Da Estrada do Itanhanguá pode-se perceber o movimento de obras. Mas é do alto que se tem a verdadeira dimensão: uma área próxima à Lagoa da Tijuca — de 5.900 metros quadrados, da qual se vê o shopping Downtown — foi loteada e está sendo ocupada. Em terrenos da União, seis casas viraram 35, de até dois andares, a maioria ainda em construção, nos dois últimos anos. Do total, 29 contam até com relógio de luz, instalado pela Light. É a chamada Vila do Itanhangá, que está ganhando forma nos números 1.685, 1.687 e 1.689 da estrada. Algumas das construções devem virar lojas.

Moradores admitem que as obras são irregulares e não têm licença da prefeitura. Uma das casas, dizem, chegou a ser embargada pelo município. Mas eles garantem que os terrenos foram cedidos pela Secretaria do Patrimônio da União (SPU) há 60 anos a seis pessoas e estão em processo de regularização fundiária. E argumentam que os terrenos foram distribuídos para parentes e amigos a fim de evitar que milicianos da Muzema, uma favela próxima, se apossassem do lugar.

— Milicianos estiveram aqui. Queriam ficar com nossa área. Deram até tiro. Fomos à polícia e registramos — conta o pedreiro Augusto Nunes, de 33 anos, que mora na vila com a mulher e o filho, de 1 ano.
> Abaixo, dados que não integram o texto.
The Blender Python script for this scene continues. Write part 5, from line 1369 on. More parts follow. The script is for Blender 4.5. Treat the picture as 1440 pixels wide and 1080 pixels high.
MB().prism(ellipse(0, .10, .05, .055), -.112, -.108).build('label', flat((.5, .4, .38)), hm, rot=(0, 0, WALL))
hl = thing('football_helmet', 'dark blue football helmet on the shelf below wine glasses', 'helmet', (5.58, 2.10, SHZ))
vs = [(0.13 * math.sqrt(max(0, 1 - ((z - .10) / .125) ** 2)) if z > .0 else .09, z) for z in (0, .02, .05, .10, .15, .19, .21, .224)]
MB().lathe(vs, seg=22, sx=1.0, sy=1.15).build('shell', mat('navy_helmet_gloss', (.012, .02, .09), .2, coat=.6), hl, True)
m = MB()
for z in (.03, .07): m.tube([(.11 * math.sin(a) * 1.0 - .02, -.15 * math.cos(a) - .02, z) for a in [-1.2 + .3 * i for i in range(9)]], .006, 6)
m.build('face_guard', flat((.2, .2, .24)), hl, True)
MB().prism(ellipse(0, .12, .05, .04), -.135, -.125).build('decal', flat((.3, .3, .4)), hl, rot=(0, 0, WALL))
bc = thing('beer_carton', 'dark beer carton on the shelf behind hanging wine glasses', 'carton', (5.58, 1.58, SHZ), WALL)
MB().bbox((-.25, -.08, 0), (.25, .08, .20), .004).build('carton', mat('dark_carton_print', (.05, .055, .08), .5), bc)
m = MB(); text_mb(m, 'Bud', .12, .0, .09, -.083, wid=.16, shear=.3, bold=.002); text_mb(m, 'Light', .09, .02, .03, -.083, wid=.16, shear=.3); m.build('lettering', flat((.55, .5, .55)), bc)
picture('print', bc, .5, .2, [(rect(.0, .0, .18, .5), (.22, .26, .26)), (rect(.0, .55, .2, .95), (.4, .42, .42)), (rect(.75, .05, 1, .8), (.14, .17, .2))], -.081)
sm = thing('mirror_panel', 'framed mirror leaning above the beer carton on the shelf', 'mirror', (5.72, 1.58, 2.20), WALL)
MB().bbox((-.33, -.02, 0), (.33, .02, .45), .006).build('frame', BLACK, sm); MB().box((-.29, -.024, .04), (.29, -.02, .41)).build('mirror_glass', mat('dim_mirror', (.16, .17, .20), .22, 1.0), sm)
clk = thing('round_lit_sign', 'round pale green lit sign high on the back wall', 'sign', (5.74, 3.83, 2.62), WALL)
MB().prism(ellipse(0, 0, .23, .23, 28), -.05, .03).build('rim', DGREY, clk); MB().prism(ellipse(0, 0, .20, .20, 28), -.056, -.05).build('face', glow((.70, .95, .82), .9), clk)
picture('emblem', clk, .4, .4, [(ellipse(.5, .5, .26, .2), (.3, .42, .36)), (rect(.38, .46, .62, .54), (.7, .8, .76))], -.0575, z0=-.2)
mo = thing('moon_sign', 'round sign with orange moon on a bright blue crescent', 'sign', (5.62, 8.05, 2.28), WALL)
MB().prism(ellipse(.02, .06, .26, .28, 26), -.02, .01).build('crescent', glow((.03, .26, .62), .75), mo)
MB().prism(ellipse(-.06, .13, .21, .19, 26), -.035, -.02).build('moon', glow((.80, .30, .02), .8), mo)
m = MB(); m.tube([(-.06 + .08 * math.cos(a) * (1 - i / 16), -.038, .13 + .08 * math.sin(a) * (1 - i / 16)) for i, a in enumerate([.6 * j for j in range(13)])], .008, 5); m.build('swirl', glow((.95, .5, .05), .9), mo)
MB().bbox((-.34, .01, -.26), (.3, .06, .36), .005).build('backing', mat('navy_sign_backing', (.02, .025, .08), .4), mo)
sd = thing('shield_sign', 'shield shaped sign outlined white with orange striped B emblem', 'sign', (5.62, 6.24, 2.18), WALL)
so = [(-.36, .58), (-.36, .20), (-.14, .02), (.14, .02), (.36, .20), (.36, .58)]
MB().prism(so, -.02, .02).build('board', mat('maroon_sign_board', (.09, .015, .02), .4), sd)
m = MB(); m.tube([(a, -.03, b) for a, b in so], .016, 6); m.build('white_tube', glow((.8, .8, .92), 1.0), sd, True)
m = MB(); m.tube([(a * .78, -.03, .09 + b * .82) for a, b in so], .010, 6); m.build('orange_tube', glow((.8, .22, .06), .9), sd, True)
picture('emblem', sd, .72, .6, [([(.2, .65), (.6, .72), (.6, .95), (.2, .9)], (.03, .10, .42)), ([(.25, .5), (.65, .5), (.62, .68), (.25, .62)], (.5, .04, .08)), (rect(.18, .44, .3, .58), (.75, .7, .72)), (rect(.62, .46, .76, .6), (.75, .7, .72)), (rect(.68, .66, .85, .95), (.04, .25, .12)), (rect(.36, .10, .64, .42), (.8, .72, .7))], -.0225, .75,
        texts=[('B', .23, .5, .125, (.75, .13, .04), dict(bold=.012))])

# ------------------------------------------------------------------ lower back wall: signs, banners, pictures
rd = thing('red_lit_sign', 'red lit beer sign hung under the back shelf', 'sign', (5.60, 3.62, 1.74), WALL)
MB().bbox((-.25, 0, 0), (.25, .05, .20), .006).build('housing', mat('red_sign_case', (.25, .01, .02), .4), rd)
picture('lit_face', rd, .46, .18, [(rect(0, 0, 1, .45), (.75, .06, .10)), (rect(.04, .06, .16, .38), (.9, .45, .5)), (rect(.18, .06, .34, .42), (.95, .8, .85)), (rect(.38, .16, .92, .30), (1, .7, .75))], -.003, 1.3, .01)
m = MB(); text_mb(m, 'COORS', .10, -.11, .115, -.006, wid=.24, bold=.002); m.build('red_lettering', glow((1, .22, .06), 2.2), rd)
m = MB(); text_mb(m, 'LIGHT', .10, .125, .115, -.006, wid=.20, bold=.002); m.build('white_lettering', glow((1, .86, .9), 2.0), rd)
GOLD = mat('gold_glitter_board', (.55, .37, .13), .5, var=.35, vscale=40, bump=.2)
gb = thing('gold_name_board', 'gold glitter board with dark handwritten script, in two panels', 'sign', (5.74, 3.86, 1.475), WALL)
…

Por e-mail, a SPU confirmou que a unidade do Rio concedeu a inscrição de ocupação dos terrenos, embora apenas para um morador. A outorga da inscrição, segundo a SPU, só foi feita em 1997. Com relação ao processo de regularização fundiária, "a SPU/RJ está no aguardo das informações, que serão levantadas por meio de um cadastro econômico-social, para iniciar a discussão do assunto”.

Por meio de levantamento, o órgão identificou que as 35 famílias ocupam a área irregularmente. Em maio, a SPU entrou com pedido para reintegração de posse da área e agora espera a decisão para tomar as providências cabíveis.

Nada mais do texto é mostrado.